**Work to do**
In your copy, leave out the pictures; write out all the data exactly.

**Provided data**
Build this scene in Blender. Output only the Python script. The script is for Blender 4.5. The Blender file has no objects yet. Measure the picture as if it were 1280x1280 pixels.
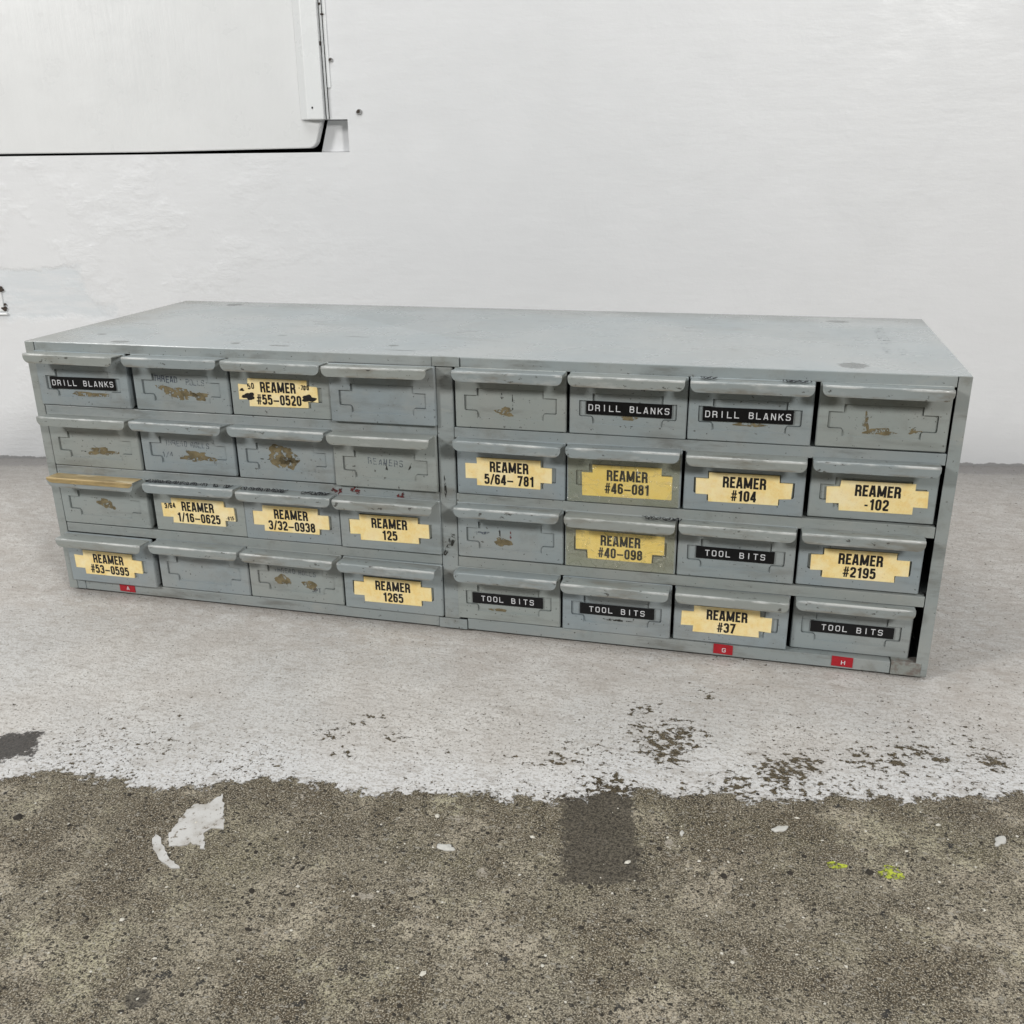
import bpy, bmesh, math, random
from mathutils import Vector, Matrix

# ------------------------------------------------------------------ camera, light, exposure
scene = bpy.context.scene
COL = scene.collection

cam = bpy.data.cameras.new('camera')
cam.sensor_width = 36.0
cam.lens = 36.0 * 1215.42 / 1280.0
cam.shift_y = 14.54 / 1280.0
cam.clip_start = 0.01
cam.clip_end = 100.0
cam_o = bpy.data.objects.new('camera', cam)
cam_o.location = (0.70156, -0.81049, 0.43111)
cam_o.rotation_euler = (1.210826, 0.011465, 0.247550)
COL.objects.link(cam_o)
scene.camera = cam_o

world = bpy.data.worlds.new('World')
scene.world = world
world.use_nodes = True
bg = world.node_tree.nodes['Background']
bg.inputs['Color'].default_value = (0.93, 0.97, 1.0, 1)
bg.inputs['Strength'].default_value = 0.09

def area(name, loc, target, size, power, color):
    l = bpy.data.lights.new(name, 'AREA')
    l.shape = 'RECTANGLE'
    l.size, l.size_y = size
    l.energy = power
    l.color = color
    o = bpy.data.objects.new(name, l)
    o.location = loc
    d = Vector(target) - Vector(loc)
    o.rotation_euler = d.to_track_quat('-Z', 'Y').to_euler()
    COL.objects.link(o)
    return o

area('key_light', (-1.45, -1.85, 1.50), (0.30, 0.2, 0.15), (0.42, 0.40), 41.5, (1.0, 0.99, 0.97))  # key lamp at front left, direction taken from the pull shadows
area('key_light', (2.35, -1.85, 1.50), (0.56, 0.2, 0.15), (0.42, 0.40), 41.5, (1.0, 0.985, 0.96))  # matching key lamp at front right
area('ceiling_light', (0.55, -0.45, 2.5), (0.55, -0.05, 0.0), (2.0, 1.0), 27.0, (0.97, 0.99, 1.0))

vs = scene.view_settings
vs.view_transform = 'Standard'
try:
    vs.look = 'None'
except Exception:
    pass
vs.exposure = 0.0
vs.gamma = 1.0
vs.use_curve_mapping = False

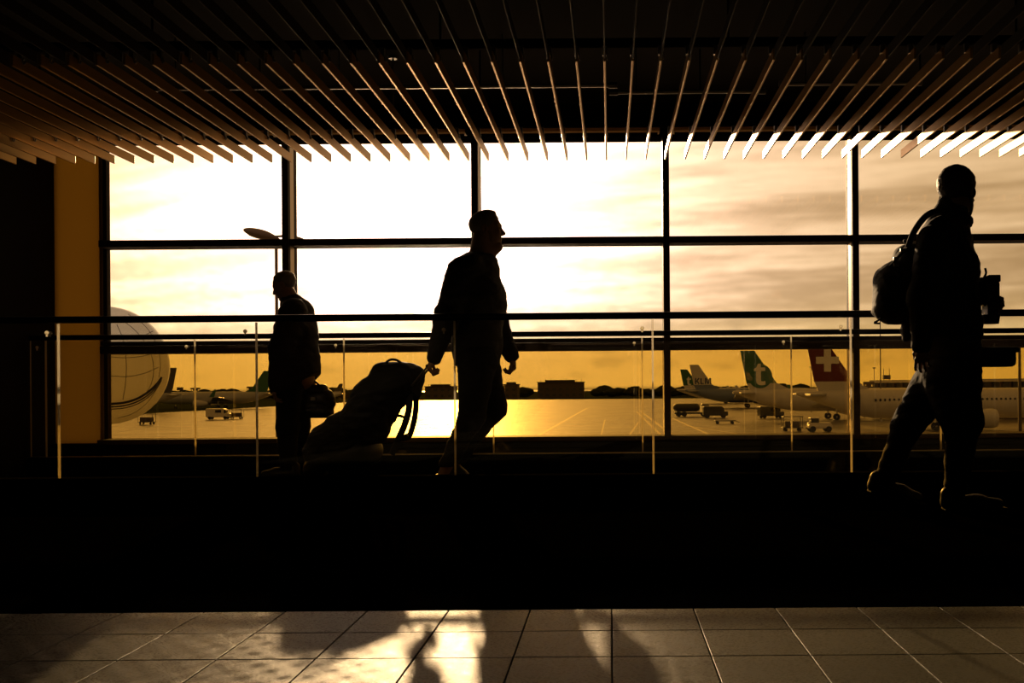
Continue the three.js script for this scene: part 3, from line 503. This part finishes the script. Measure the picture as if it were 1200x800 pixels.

**Result**
Build this scene in Blender. Output only the Python script. The script is for Blender 4.5. The Blender file has no objects yet. Measure the picture as if it were 1280x1280 pixels.
import bpy, bmesh, math, random
from mathutils import Vector, Matrix

# ------------------------------------------------------------------ camera, light, exposure
scene = bpy.context.scene
COL = scene.collection

cam = bpy.data.cameras.new('camera')
cam.sensor_width = 36.0
cam.lens = 36.0 * 1215.42 / 1280.0
cam.shift_y = 14.54 / 1280.0
cam.clip_start = 0.01
cam.clip_end = 100.0
cam_o = bpy.data.objects.new('camera', cam)
cam_o.location = (0.70156, -0.81049, 0.43111)
cam_o.rotation_euler = (1.210826, 0.011465, 0.247550)
COL.objects.link(cam_o)
scene.camera = cam_o

world = bpy.data.worlds.new('World')
scene.world = world
world.use_nodes = True
bg = world.node_tree.nodes['Background']
bg.inputs['Color'].default_value = (0.93, 0.97, 1.0, 1)
bg.inputs['Strength'].default_value = 0.09

def area(name, loc, target, size, power, color):
    l = bpy.data.lights.new(name, 'AREA')
    l.shape = 'RECTANGLE'
    l.size, l.size_y = size
    l.energy = power
    l.color = color
    o = bpy.data.objects.new(name, l)
    o.location = loc
    d = Vector(target) - Vector(loc)
    o.rotation_euler = d.to_track_quat('-Z', 'Y').to_euler()
    COL.objects.link(o)
    return o

area('key_light', (-1.45, -1.85, 1.50), (0.30, 0.2, 0.15), (0.42, 0.40), 41.5, (1.0, 0.99, 0.97))  # key lamp at front left, direction taken from the pull shadows
area('key_light', (2.35, -1.85, 1.50), (0.56, 0.2, 0.15), (0.42, 0.40), 41.5, (1.0, 0.985, 0.96))  # matching key lamp at front right
area('ceiling_light', (0.55, -0.45, 2.5), (0.55, -0.05, 0.0), (2.0, 1.0), 27.0, (0.97, 0.99, 1.0))

vs = scene.view_settings
vs.view_transform = 'Standard'
try:
    vs.look = 'None'
except Exception:
    pass
vs.exposure = 0.0
vs.gamma = 1.0
vs.use_curve_mapping = False

Continue the three.js script for this scene: part 3, from line 503. This part finishes the script. Measure the picture as if it were 1200x800 pixels.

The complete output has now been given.